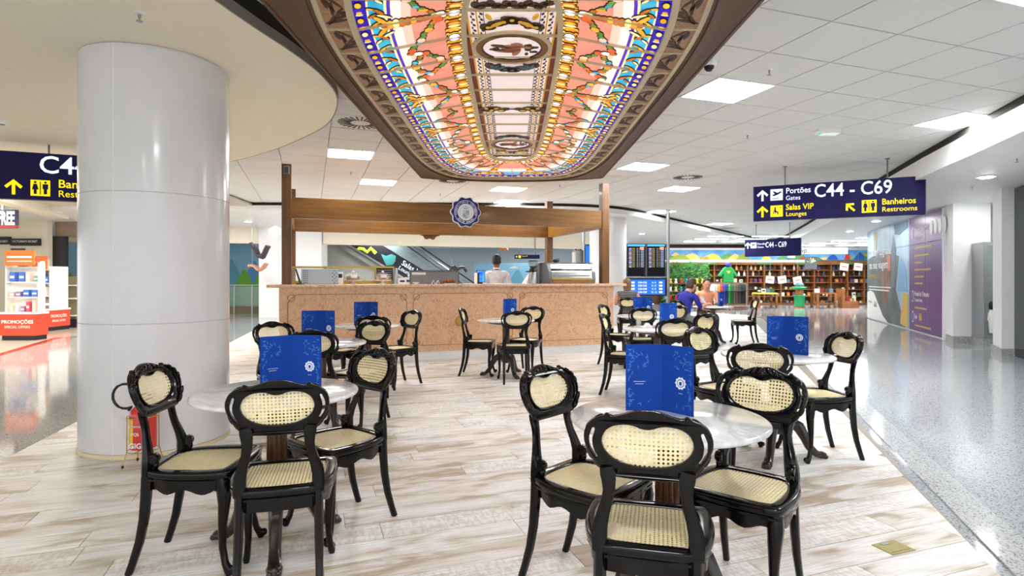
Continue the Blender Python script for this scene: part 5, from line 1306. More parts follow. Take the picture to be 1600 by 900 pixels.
TABLES = [(-1.15,2.82,'front left marble table beside the round column'), (.62,2.30,'front right marble table, nearest the camera'), (1.93,4.20,'marble table by the granite border at right'),
  (1.61,6.36,'marble table in the middle of the right side'), (1.93,8.55,'marble table before the seated woman'), (-1.66,5.0,'second marble table on the left side'), (-1.72,6.85,'third marble table on the left side near the counter'),
  (-.08,7.72,'marble table alone before the middle of the counter'), (2.75,12.75,'far marble table the woman sits at'), (3.97,11.38,'marble table the man in blue sits at')]
for i, (x, y, lb) in enumerate(TABLES):
    if i == 0: t = tab0
    else:
        t = tab0.copy(); COL.objects.link(t)
        for ch in TK: k = ch.copy(); COL.objects.link(k); k.parent = t
    t.location = (x, y, 0); t.rotation_euler = (0, 0, (-1.72, -1.2, -.6, 1.1, .2, .9, .1, .5, .3, 0)[i]); t['label'] = lb
# ---- menus
MENU = mat('menu blue', rgb(20,62,150), .6, c2=rgb(22,67,158), scale=3, spec=.12); MENUD = mat('menu blue inside', rgb(24,62,146), .5); LEAFP = mat('menu leaf print', rgb(50,118,196), .5); MW = mat('menu white print', rgb(232,238,246), .5)
def menu_mesh_panel(w, h, side):
    m = MB().box(min(0, side*w), max(0, side*w), -.0012, .0012, 0, h); return m
def leaves(w, h, side, rnd, n):
    g = MB()
    for _ in range(n):
        e = rnd.random()**1.8
        x = (w-.012)-e*w*.55; z = rnd.uniform(.02, h-.02)
        if e > .22 and .15*h < z < .62*h: continue
        if e > .25 and z < .25*h and rnd.random() < .5: continue
        a = rnd.uniform(0, PI); L, B = .010, .0035
        P = [(x+L*math.cos(a), z+L*math.sin(a)), (x-B*math.sin(a), z+B*math.cos(a)), (x-L*math.cos(a), z-L*math.sin(a)), (x+B*math.sin(a)*.3, z-B*math.cos(a)*.3)]
        P = [(side*min(max(p[0], .004), w-.002), p[1]) for p in P]
        g.prism(P if side > 0 else P[::-1], -.0017, -.0012, 'xz')
    return g
MW_, MH_ = .152, .275
def make_menu():
    t = thing('menu_card', 'x', 'menu', (0,0,0), 0, 'blue menus standing on the tables')
    rnd = random.Random(11)
    for side, ang in ((-1, .42), (1, -.5)):
        p = menu_mesh_panel(MW_, MH_, side).build('cover', MENU, t); p.rotation_euler = (0, 0, ang)
        leaves(MW_, MH_, side, rnd, 80).build('leaf_print', LEAFP, p)['kind'] = 'stuff'
        if side > 0:
            cx, cz = .092, .125
            flat([(cx+x, cz+z) for x, z in scallop(.024, .0022, 10, 60)], -.0012, MW, p, 'seal_print', .0008); flat(circ(cx, cz, .0165, 24), -.002, MENU, p, 'seal_print', .0004); flat(circ(cx, cz, .0135, 20), -.0024, MW, p, 'seal_print', .0003)
            flat([(cx-.006,cz+.006),(cx+.006,cz+.006),(cx+.006,cz-.006),(cx,cz-.01),(cx-.006,cz-.006)], -.0027, MENU, p, 'seal_print', .0003); flat(rect(cx-.009, cx+.009, cz-.042, cz-.0405), -.0012, MW, p, 'print_line', .0005)
        else:
            for j, w in enumerate((.05,.034)): flat(rect(-.095-w/2, -.095+w/2, .12-.010*j, .1215-.010*j), -.0012, MW, p, 'print_line', .0005)
    MB().box(-.0015,.0015,-.0018,.0018,0,MH_).build('spine', MENU, t)
    return t
menu0 = make_menu(); MK = [(c, list(c.children)) for c in menu0.children]
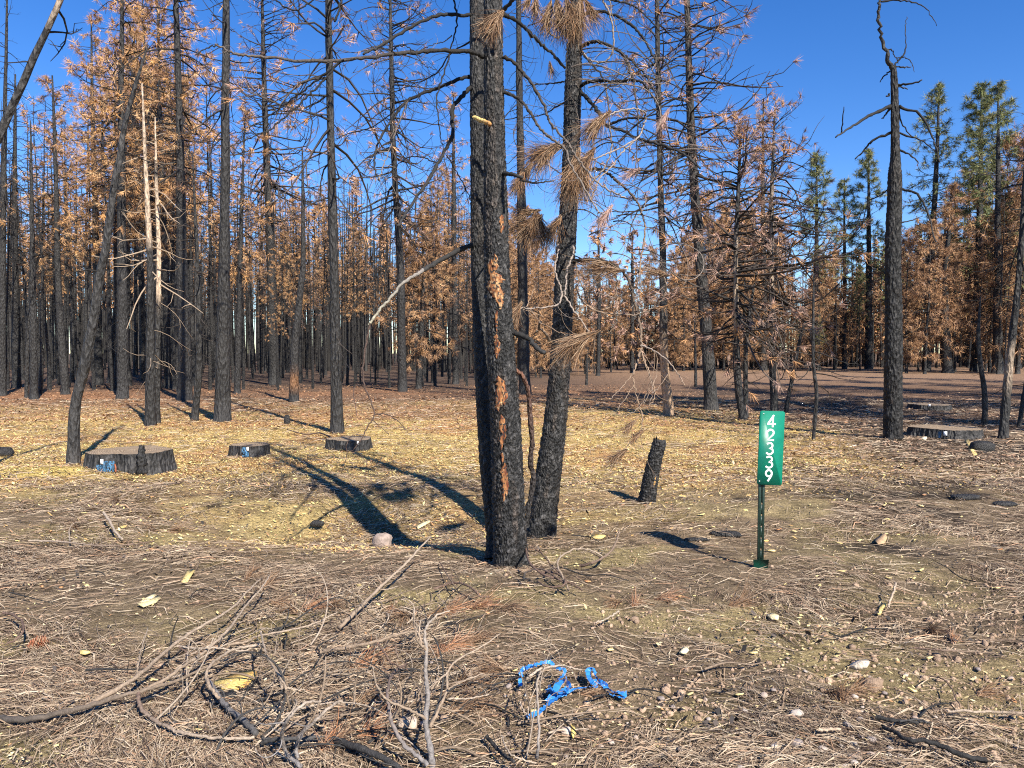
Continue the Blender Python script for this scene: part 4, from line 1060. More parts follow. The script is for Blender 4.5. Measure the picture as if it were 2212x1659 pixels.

TASK STATEMENT: Identify every line above that includes the word "this", and show those lines.

EXERCISE ANSWER:
Continue the Blender Python script for this scene: part 5, from line 1306. More parts follow. Take the picture to be 1600 by 900 pixels.
Continue the Blender Python script for this scene: part 4, from line 1060. More parts follow. The script is for Blender 4.5. Measure the picture as if it were 2212x1659 pixels.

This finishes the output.